Guns N' Roses' punk inspirations surfaced in a prominent way on the Use Your Illusion I song "Garden of Eden."

Buoyed by a thrashing tempo and choppy guitars, as well as a lengthy, winding Slash solo, the song clocks in at under three minutes. Axl Rose sings impossibly fast, which no doubt explains why the song has very rarely been played live.

Lyrically, "Garden of Eden" seems rather prescient today, as it starts off referencing untrustworthy people -- "It's a critical solution, and the east coast got the blues / It's a mass of confusion, like the lies they sell to you" -- and details a scenario where something that's supposed to be idyllic (the titular garden) isn't.

If anything, however, the song feels hopeless with the state of the world, and cynical about what the moral depravity means: "Most organized religions make a mockery of humanity / Our governments are dangerous and out of control / The Garden of Eden is just another graveyard / Said, if they had someone to buy it, said I'm sure they'd sell my soul."

Appropriately, the song emerged during the raucous summer of 1989, when the band holed up in a theater space above legendary Chicago venue the Metro to work on new music. "It was perfect; we took over the theater and when we were done for the day, the coolest bar in the city was waiting for us downstairs," Slash wrote in his autobiography. "We rented out a two-unit, brown brick apartment building a few miles down the road on Clark Street, right by the elevated train, to live on."

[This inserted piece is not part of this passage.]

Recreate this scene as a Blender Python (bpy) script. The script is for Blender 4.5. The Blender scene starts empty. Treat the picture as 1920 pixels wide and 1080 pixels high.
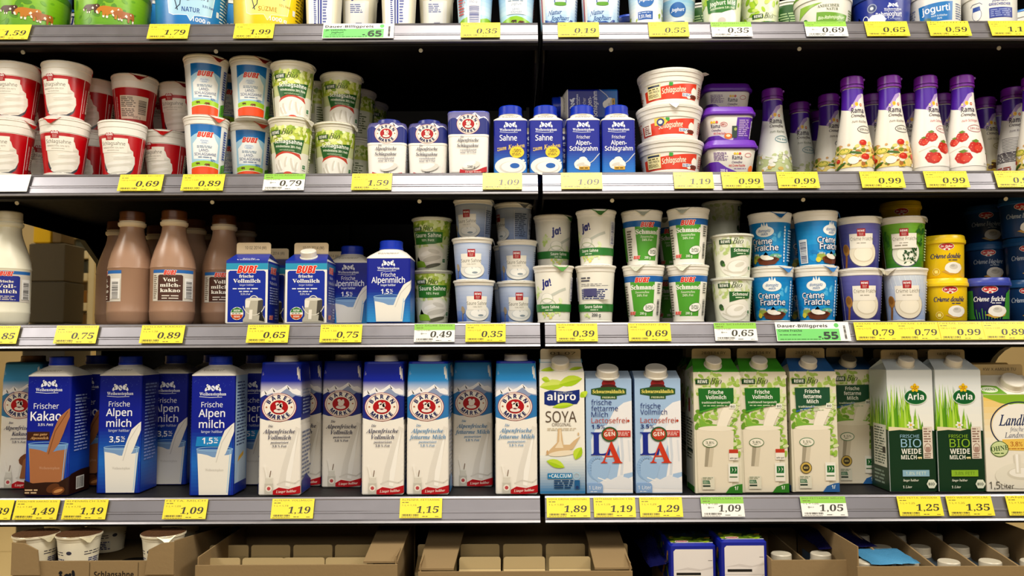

Slash recalled he was drinking pretty heavily at that point, though he stayed rather active. "I had one of my BMX bikes out there and I used to ride it between the apartment and the rehearsal space, bunny-hopping over everything in sight, riding on the sidewalk. It was a good workout. Some days Duff [McKagan] and I even went to the gym, usually just after our morning vodkas. We'd go to one of those big public YMCAs with our security guard, Earl, to pump iron. We'd be down there in our jeans, doing sets between cigarette breaks — it was invigorating."

In between bar-hopping and working out, Guns N' Roses did work up a few songs, including "Estranged," "Bad Apples" and "Garden of Eden." Still, the sessions weren't as productive as they looked, in no small part because Rose was apparently late arriving. "Overall, I found our time in Chicago to be a huge waste, which will always be a point of contention between Axl and I," Slash recalled. "He seemed to think that we were really getting somewhere and that I was the one who ruined it all."

Still, the video was a 180 from the high-budget mini-movies the band filmed for "November Rain" and the rest of the trilogy. Instead, it's a one-camera take using a fisheye lens. Rose is up front, ready for his close-up, mugging for the camera and unleashing exaggerated moves as the rest of the band rocks out behind him. Of particular note are keyboardist Dizzy Reed and touring member Teddy Andreadis, who live it up behind them with some wild interpretive dance moves. (A version of the video featuring a ticker of the lyrics across the bottom of the screen also exists.)

Incidentally, the first-ever episode of Beavis and Butt-head featured the "Garden of Eden" clip. Naturally, the duo both liked and were befuddled by the video.

"Axl is cool," Butt-head said, before trying (and failing) to sing along with the motor-mouthed video. "Hey, Beavis: Do you know how to read?" He then attempts to follow along with the lyrics speeding by on screen before giving up entirely and just screaming incoherently along with the song in between bursts of headbanging.